◆ INSTRUCTIONS FOR THE TASK
From the records below, copy every line that contains the word "Python".

** begin PROVIDED DATA **

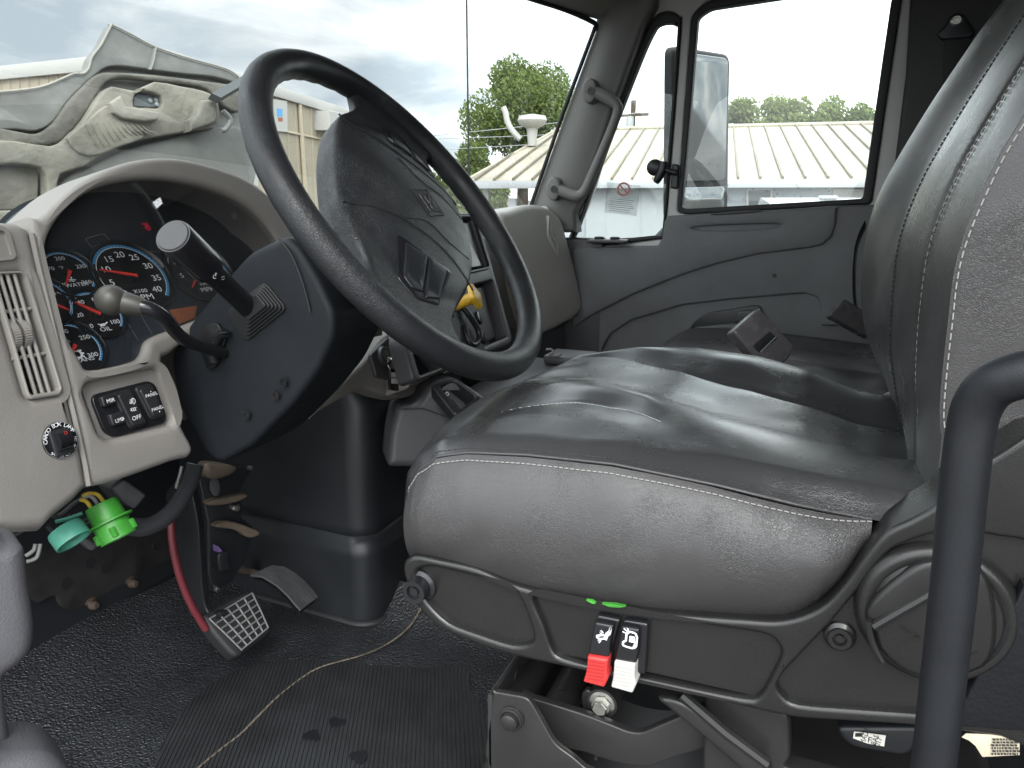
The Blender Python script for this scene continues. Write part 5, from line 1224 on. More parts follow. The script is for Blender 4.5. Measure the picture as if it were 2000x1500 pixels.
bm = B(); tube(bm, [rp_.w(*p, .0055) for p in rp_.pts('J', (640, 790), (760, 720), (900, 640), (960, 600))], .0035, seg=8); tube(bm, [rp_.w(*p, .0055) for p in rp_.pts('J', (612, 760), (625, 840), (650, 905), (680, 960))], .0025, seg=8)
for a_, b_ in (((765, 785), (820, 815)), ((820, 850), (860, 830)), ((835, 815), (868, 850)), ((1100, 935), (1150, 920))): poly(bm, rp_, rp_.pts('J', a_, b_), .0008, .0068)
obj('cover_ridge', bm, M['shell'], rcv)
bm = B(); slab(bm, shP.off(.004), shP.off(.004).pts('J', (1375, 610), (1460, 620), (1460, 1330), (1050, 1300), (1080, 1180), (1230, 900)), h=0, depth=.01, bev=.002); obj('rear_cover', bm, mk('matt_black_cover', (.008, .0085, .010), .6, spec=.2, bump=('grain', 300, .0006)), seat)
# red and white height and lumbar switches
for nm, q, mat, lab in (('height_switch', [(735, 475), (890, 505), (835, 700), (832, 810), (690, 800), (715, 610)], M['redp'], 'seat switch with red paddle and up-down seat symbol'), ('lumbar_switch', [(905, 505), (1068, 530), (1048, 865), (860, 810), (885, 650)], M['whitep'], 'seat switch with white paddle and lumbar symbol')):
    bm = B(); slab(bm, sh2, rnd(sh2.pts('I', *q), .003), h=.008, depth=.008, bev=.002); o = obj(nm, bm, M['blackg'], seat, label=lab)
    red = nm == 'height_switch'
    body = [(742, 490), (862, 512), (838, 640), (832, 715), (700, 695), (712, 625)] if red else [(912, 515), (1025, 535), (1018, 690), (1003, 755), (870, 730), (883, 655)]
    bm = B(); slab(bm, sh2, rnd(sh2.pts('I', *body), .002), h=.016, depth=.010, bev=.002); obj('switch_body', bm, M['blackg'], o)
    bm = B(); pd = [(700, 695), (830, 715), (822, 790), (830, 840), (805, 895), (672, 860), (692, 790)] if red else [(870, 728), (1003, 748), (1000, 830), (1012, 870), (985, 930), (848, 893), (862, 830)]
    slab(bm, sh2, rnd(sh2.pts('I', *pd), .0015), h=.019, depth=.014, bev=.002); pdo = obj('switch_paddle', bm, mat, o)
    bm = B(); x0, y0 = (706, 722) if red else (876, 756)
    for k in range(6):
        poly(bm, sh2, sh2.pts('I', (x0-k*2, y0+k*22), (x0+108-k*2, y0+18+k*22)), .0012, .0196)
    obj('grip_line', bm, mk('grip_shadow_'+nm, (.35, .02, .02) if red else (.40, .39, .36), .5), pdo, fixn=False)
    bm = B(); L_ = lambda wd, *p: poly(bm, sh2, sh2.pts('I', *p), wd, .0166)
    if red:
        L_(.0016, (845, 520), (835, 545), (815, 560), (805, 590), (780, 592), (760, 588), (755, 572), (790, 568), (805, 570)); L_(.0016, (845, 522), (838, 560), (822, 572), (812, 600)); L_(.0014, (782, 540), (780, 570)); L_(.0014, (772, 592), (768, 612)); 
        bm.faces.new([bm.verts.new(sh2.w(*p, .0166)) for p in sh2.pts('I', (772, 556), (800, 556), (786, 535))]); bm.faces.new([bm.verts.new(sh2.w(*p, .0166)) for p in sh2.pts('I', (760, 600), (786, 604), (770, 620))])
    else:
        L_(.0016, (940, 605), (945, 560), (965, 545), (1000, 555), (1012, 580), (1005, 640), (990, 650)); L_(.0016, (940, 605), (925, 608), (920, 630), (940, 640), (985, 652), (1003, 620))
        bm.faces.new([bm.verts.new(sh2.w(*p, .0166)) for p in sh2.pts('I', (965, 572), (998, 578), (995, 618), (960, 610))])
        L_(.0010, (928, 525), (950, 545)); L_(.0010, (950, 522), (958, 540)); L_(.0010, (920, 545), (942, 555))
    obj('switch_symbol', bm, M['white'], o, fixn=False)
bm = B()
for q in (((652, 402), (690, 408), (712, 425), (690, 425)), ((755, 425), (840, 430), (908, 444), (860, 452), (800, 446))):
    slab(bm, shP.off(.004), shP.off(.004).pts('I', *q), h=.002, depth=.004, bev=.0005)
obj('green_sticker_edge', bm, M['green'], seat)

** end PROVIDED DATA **
** begin PROVIDED DATA **

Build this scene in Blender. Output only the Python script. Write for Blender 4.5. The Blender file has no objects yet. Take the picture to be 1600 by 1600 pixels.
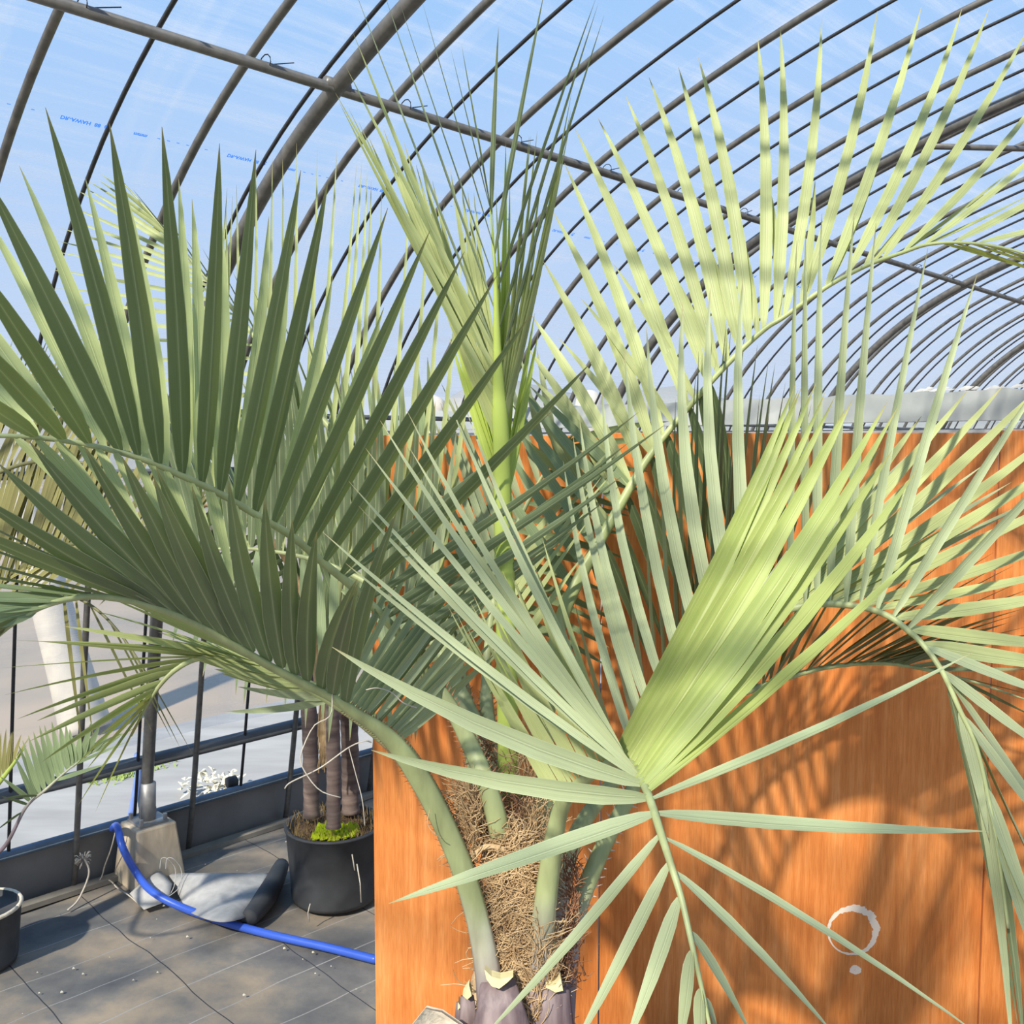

** end PROVIDED DATA **

◆ OUTPUT
The Blender Python script for this scene continues. Write part 5, from line 1224 on. More parts follow. The script is for Blender 4.5. Measure the picture as if it were 2000x1500 pixels.
Build this scene in Blender. Output only the Python script. Write for Blender 4.5. The Blender file has no objects yet. Take the picture to be 1600 by 1600 pixels.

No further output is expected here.